§ **What is needed**
Your task is to copy every line of the entries that contains "from".

§ **Task material**
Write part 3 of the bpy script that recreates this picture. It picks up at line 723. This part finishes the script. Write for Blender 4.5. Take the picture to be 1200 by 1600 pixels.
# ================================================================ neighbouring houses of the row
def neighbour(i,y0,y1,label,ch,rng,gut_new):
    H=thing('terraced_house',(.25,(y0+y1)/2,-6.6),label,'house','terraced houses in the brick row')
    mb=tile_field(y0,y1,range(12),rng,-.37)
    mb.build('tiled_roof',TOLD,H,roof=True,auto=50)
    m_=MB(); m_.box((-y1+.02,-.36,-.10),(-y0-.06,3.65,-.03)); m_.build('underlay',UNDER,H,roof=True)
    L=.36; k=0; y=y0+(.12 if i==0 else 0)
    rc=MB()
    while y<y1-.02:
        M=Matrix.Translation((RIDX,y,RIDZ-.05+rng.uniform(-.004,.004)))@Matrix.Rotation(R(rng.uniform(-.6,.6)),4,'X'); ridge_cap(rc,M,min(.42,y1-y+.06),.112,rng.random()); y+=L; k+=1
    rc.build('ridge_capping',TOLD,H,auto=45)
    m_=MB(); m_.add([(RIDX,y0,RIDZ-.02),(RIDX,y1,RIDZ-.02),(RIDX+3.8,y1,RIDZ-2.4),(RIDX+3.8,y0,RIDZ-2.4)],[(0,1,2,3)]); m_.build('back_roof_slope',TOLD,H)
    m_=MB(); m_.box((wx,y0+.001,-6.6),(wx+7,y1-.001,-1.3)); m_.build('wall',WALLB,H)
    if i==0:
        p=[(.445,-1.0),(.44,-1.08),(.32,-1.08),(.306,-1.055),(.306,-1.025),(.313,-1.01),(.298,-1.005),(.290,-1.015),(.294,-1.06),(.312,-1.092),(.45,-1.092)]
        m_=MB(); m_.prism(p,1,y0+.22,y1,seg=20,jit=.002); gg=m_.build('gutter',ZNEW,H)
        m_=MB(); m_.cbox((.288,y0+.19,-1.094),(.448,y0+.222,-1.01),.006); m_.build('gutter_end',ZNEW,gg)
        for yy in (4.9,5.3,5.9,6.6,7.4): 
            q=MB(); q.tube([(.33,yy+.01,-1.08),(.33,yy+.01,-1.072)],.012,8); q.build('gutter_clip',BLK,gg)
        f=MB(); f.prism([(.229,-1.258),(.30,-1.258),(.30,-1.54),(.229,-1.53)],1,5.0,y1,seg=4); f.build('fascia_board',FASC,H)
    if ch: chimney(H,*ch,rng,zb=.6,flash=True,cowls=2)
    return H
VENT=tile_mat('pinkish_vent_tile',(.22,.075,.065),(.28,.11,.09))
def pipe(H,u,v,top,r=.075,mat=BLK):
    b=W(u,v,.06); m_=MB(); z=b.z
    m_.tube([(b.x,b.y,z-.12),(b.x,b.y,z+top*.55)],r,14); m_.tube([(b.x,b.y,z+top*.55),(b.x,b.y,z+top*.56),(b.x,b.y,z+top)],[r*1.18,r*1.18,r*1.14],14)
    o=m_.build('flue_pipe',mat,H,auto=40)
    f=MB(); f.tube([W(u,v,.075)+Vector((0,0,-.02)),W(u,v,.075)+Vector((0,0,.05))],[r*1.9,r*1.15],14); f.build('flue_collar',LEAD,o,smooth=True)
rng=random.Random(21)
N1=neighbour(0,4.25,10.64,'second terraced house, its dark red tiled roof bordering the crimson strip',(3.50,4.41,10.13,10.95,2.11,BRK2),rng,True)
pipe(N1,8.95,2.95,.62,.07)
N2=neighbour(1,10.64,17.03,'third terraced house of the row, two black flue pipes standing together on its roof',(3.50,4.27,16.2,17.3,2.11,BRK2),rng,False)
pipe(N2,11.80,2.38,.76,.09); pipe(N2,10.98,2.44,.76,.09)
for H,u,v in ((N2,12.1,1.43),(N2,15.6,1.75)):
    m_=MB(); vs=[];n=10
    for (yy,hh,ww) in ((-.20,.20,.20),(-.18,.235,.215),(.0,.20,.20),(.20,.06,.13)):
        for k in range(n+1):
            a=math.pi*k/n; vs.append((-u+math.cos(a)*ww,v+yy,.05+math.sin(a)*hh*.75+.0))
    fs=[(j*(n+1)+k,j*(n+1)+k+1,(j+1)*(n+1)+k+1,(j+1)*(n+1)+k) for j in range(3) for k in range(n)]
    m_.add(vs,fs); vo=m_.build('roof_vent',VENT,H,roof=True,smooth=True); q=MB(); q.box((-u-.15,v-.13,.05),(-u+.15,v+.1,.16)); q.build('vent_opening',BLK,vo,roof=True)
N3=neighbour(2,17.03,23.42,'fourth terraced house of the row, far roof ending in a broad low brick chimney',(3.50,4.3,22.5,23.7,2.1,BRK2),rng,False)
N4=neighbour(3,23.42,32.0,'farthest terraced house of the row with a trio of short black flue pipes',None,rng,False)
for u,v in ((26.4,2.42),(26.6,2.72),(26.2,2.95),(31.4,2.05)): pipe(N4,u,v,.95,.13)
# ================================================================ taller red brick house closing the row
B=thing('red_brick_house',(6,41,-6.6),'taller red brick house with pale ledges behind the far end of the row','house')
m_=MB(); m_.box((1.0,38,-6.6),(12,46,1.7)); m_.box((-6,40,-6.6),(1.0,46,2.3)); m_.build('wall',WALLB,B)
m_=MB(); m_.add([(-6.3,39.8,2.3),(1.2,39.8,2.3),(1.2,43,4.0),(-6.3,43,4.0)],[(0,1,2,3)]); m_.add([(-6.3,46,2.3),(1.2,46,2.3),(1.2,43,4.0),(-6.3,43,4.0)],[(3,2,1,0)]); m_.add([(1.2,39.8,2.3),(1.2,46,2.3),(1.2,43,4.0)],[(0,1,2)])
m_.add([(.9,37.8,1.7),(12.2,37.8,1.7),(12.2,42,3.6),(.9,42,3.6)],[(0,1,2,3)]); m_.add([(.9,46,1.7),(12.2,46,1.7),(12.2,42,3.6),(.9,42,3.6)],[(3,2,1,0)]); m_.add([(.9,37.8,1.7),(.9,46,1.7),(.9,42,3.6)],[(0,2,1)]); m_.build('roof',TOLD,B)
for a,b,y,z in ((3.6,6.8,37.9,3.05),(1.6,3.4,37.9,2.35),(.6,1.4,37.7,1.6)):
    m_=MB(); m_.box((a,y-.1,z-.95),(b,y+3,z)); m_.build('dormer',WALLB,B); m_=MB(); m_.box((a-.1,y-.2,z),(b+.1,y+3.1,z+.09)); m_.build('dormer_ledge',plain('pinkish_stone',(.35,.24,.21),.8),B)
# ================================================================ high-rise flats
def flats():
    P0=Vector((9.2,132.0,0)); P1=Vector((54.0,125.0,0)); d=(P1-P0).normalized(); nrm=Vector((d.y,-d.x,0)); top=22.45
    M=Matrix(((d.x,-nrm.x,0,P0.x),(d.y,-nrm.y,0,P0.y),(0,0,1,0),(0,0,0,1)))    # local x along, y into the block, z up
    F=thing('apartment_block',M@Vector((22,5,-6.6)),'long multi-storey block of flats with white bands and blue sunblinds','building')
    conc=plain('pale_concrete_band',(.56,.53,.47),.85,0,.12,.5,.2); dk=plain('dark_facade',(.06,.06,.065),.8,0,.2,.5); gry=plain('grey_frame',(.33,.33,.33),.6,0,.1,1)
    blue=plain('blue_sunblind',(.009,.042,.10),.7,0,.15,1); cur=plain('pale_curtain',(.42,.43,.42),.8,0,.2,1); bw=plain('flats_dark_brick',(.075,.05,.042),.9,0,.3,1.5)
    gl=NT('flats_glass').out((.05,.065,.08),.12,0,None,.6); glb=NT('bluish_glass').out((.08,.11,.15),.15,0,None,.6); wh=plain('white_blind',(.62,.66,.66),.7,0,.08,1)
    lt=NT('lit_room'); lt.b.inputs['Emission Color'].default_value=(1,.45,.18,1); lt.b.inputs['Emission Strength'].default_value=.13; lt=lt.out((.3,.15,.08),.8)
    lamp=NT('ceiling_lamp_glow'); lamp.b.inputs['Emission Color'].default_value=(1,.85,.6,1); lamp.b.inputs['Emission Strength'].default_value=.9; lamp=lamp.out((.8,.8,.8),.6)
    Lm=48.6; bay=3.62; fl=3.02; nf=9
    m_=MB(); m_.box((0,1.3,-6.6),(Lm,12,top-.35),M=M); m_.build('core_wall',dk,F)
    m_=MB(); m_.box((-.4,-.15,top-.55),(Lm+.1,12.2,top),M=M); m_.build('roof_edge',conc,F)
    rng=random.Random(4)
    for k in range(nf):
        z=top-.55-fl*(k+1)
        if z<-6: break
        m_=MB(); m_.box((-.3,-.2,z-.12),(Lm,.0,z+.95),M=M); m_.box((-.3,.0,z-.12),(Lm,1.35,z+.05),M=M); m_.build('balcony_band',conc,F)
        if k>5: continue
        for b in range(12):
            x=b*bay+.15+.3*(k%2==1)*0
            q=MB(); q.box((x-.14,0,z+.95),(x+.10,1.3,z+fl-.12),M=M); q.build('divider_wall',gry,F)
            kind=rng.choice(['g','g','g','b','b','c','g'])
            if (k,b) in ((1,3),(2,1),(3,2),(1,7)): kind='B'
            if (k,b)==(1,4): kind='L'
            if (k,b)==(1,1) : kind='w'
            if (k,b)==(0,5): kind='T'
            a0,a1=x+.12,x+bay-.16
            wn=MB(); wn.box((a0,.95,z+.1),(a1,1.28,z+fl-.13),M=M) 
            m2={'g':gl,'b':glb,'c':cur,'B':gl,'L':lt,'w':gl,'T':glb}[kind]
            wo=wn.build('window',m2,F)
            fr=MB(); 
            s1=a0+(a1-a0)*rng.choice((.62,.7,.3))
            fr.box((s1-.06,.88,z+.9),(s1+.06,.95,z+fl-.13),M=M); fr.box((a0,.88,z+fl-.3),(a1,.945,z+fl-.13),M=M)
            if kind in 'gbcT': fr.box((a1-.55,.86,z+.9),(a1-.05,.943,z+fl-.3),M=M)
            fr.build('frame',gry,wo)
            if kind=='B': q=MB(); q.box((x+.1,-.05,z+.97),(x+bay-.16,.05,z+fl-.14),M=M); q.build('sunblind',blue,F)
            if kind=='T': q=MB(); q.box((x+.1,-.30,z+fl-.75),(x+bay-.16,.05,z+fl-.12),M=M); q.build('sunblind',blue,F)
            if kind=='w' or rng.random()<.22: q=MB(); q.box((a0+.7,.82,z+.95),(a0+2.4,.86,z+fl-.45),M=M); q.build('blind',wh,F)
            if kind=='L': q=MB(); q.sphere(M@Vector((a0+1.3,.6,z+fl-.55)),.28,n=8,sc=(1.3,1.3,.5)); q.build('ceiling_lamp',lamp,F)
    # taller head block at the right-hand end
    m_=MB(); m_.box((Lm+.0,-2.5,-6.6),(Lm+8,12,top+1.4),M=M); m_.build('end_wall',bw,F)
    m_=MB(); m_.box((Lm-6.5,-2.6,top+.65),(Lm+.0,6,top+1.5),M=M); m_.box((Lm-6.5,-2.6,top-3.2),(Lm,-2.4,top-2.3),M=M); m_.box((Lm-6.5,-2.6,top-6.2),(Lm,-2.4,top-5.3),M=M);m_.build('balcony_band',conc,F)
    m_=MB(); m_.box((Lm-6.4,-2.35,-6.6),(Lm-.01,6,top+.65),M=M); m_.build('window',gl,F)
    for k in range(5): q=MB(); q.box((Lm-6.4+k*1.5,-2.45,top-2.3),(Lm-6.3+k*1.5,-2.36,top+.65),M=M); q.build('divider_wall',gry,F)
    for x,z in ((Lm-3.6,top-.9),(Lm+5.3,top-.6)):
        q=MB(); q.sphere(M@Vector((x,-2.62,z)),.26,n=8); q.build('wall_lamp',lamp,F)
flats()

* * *

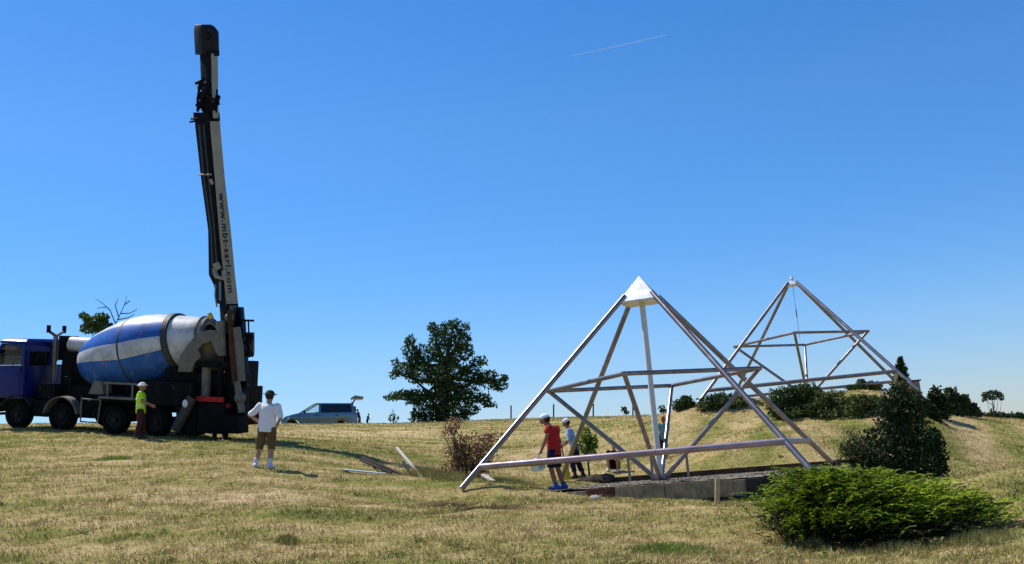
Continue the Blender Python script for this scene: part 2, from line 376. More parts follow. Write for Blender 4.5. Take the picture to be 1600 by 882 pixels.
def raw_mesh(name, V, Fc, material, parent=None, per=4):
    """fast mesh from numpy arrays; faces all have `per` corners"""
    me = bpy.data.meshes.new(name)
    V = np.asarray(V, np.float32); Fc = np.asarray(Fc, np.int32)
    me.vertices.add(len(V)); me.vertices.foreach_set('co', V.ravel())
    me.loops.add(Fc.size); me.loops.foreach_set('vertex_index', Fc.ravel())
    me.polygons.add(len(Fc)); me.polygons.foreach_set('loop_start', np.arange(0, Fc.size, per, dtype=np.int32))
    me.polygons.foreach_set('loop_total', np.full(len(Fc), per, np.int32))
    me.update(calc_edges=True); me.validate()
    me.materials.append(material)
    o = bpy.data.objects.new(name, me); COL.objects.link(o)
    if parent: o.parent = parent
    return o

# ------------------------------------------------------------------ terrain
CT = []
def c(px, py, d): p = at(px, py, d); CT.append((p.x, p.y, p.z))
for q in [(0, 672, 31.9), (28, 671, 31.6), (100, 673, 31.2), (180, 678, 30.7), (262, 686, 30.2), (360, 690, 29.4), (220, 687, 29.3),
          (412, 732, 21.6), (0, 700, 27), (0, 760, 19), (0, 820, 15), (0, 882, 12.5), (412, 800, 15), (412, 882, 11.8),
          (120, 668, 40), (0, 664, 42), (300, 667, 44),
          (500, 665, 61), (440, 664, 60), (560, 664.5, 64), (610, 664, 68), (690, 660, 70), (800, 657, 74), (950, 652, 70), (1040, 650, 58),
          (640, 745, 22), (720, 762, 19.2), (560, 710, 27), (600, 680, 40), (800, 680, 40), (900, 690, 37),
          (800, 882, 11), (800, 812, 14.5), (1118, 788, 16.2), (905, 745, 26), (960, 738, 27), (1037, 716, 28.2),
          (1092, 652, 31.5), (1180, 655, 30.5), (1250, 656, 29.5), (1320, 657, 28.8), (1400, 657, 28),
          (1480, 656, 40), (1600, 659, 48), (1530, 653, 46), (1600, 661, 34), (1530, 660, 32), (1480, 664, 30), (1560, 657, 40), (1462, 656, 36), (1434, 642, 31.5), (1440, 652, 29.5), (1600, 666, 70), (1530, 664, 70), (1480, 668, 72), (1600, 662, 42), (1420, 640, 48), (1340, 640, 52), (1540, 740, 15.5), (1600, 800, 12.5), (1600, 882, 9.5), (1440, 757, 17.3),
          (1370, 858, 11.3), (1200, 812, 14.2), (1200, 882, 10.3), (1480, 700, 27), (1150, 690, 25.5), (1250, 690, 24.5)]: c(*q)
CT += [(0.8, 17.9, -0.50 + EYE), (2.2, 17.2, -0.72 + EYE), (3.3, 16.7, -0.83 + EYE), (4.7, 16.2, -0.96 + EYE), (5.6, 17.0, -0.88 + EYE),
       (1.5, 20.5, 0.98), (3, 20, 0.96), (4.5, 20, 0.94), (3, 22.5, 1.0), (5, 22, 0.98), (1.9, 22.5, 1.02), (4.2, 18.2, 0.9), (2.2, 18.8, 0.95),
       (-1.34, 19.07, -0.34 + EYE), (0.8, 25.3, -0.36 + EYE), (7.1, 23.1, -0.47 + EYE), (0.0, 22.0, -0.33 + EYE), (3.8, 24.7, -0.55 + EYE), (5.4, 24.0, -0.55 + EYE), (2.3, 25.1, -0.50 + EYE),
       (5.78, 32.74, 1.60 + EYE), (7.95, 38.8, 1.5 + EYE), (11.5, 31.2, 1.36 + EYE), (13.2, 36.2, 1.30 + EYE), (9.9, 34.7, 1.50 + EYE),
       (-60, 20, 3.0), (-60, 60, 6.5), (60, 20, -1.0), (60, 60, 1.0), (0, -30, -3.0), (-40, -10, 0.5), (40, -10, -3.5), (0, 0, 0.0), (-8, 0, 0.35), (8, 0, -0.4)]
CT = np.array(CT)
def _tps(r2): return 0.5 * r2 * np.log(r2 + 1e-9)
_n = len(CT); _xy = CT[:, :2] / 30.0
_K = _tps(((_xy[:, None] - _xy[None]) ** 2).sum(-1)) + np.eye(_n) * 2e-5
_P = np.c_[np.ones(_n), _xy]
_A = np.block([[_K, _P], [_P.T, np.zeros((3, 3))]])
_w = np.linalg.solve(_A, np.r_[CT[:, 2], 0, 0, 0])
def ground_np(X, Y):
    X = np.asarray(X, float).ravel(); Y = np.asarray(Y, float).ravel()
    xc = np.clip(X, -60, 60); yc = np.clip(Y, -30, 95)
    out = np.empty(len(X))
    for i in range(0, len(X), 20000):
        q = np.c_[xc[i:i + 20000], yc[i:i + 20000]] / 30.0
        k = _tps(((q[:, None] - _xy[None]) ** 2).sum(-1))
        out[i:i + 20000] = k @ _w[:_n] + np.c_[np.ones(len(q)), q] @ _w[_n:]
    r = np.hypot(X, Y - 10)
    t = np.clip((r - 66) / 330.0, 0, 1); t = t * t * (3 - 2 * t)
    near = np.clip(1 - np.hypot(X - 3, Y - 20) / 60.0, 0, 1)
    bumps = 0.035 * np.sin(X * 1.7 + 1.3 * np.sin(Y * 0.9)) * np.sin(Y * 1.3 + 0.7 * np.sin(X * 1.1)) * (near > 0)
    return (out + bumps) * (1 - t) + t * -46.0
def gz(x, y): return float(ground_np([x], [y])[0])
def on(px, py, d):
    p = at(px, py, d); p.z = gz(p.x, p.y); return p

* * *

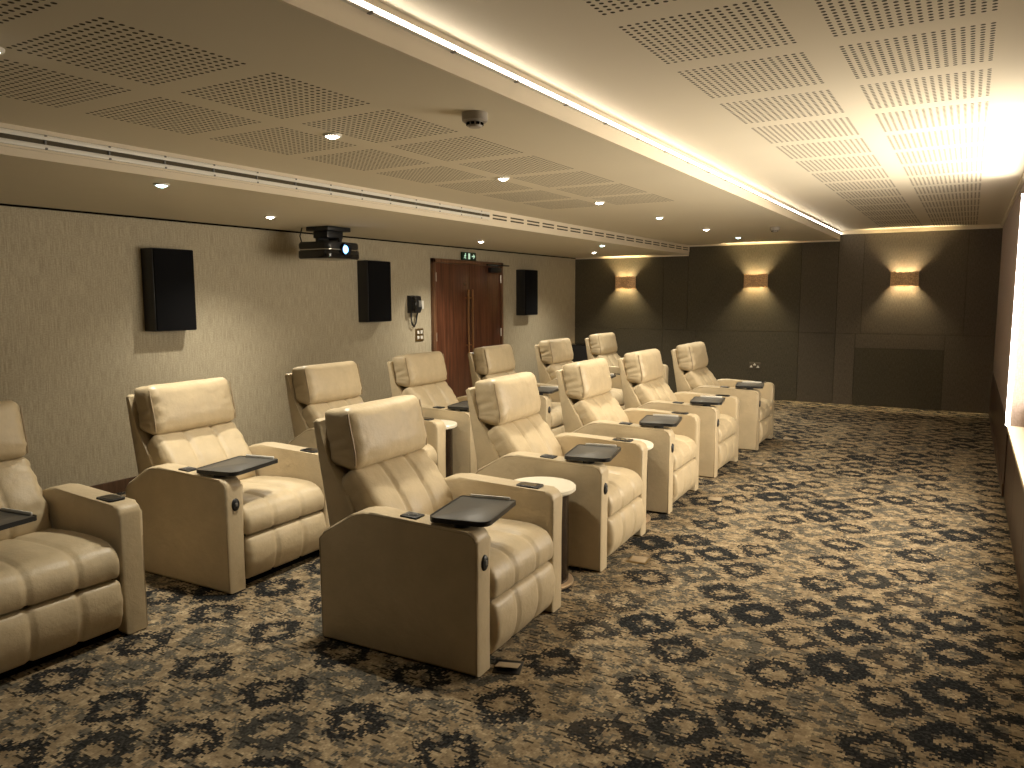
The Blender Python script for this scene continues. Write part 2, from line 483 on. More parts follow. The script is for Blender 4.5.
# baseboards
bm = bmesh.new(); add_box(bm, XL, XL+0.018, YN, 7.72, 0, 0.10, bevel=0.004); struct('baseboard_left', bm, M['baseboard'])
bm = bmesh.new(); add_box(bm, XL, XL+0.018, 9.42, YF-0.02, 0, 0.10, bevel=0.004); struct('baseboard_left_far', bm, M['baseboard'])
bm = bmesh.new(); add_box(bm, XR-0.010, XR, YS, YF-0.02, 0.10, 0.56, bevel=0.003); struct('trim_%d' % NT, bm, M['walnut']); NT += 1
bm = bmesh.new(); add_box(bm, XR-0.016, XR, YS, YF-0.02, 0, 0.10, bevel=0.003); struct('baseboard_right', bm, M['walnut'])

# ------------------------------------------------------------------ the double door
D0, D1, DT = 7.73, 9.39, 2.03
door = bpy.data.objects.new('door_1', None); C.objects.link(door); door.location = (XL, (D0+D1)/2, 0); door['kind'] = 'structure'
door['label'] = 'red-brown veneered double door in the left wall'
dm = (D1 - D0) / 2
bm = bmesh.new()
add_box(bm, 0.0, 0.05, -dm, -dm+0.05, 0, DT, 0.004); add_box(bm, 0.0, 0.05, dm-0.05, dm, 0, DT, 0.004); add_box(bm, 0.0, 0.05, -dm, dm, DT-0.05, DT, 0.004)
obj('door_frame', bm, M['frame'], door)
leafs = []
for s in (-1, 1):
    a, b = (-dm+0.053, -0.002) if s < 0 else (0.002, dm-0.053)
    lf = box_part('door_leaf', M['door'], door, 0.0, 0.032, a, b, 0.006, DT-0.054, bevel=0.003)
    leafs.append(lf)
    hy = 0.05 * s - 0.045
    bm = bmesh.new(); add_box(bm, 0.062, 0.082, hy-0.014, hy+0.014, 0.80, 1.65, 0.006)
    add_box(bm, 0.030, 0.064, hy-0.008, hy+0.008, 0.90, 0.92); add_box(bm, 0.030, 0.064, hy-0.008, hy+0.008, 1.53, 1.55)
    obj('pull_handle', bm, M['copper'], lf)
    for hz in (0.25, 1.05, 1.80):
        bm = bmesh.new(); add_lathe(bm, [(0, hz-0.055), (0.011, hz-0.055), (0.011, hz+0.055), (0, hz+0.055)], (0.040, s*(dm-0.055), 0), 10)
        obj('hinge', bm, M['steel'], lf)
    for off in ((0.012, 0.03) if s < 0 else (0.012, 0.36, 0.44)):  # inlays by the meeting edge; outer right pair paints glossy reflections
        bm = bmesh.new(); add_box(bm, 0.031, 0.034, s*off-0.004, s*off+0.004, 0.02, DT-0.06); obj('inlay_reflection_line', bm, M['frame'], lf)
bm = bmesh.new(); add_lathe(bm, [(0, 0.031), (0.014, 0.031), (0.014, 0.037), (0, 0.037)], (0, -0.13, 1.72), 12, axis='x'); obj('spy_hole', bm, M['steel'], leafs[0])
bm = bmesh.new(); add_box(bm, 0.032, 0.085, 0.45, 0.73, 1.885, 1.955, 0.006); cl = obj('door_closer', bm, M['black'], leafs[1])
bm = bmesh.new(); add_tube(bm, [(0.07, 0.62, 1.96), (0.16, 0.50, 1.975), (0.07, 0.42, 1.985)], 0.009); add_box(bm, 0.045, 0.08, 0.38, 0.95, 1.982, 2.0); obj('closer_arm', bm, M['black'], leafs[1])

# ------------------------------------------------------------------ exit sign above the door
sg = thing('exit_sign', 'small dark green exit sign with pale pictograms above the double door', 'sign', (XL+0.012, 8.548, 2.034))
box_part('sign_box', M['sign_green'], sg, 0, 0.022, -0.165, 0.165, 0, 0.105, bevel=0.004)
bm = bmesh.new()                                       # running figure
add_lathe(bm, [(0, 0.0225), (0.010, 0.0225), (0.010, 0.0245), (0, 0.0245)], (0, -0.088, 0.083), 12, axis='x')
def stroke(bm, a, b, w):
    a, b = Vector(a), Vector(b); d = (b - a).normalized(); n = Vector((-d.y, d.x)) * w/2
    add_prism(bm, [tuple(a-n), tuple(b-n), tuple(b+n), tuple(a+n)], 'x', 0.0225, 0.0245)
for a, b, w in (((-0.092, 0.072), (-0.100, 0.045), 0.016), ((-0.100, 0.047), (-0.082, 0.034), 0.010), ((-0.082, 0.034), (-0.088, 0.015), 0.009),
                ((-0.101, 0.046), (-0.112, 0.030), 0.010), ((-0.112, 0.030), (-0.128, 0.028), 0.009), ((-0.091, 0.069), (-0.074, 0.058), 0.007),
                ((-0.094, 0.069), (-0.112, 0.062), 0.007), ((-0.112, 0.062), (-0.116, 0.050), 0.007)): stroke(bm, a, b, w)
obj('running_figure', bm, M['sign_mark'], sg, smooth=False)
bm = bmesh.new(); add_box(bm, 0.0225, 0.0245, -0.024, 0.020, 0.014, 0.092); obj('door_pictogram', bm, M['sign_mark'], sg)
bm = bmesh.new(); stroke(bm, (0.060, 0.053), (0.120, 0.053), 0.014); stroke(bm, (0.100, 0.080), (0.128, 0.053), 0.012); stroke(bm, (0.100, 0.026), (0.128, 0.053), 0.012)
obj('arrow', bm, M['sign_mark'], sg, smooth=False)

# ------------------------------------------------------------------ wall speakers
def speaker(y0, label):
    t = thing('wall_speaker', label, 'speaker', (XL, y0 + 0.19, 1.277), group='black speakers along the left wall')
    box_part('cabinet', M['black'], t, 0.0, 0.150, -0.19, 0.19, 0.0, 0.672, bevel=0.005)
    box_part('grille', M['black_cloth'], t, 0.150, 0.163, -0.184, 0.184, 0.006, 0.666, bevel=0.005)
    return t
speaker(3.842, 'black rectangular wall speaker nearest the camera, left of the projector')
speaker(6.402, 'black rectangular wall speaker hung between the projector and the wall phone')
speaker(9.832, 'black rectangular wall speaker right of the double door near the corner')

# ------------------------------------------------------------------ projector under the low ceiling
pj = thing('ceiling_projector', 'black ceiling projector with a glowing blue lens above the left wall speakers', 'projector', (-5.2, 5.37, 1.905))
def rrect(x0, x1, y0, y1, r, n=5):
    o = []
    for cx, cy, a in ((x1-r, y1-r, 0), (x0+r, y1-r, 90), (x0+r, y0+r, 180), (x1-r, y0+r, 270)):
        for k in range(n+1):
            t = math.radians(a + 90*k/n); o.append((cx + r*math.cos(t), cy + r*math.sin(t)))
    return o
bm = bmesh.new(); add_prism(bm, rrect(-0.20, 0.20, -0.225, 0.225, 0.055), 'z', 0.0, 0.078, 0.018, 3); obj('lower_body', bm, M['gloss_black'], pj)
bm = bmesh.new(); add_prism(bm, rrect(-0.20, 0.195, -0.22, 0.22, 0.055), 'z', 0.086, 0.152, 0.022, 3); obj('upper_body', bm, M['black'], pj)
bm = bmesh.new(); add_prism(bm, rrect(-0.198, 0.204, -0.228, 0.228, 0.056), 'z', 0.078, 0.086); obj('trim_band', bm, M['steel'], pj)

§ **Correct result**
Continue the Blender Python script for this scene: part 2, from line 376. More parts follow. Write for Blender 4.5. Take the picture to be 1600 by 882 pixels.
    """fast mesh from numpy arrays; faces all have `per` corners"""
The Blender Python script for this scene continues. Write part 2, from line 483 on. More parts follow. The script is for Blender 4.5.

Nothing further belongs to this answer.